Last time I took apart a 4.5kW PSU, the PFC stages were controlled by a low-end STM32 clone, and the output LLC with a higher end Cortex-M4 based part.

[Someone]

make them regulated buck converter.

It is unlikely your MCU will have sufficient speed (and peripherals) to produce what is usually considered "regulation". All the theory was worked out in analog:
https://ridleyengineering.com/design-center-ridley-engineering/38-control.html
While that can be done entirely in the digital domain, the vast majority of regulators retain key functionality in analog parts.

That's a bit bs though innit?
You can easily do a current mode contol loops for 100s of kHz from modern MCUs not specifically designed for digital SMPS, and MHz range for those that are.

Last time I took apart a 4.5kW PSU, the PFC stages were controlled by a low-end STM32 clone, and the output LLC with a higher end Cortex-M4 based part.

Its an opinion. "low power" switching regulators are moving to MHz with corner frequencies in the x00KHz. What goes on inside a typical 10c-$2 switching regulator is very high speed compared to a microcontroller and much finer resolution. Analog has its place in these closed loop modulators be that voltage or current mode.

You think the OP is really talking about an industrial kW converter with xx00V and xx0A switching devices? Just the gate drive would be its own work in analog design.

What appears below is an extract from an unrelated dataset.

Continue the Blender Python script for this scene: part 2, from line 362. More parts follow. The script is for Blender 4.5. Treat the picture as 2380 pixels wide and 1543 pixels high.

The basic statement stands, people developing digital solutions start with the analog models of what works. It's not possible to confirm stability without including/analysing the power parts the OP has started with as a "given".

[uer166]

OP wants an MCU controlled buck, while that is not optimal unless it's something special, why mislead them into thinking that it's not possible at all?

[Someone]

OP wants an MCU controlled buck, while that is not optimal unless it's something special, why mislead them into thinking that it's not possible at all?

Possible, but likely a wild misunderstanding. Trying to blindly implement "remote sensing" without starting with an understanding of control theory, which is well developed for switching regulators, is foolish/shortsighted.

How do you propose to help the OP develop the skills/knowledge to implement a switching regulator with an MCU? Completely ignore the established theory?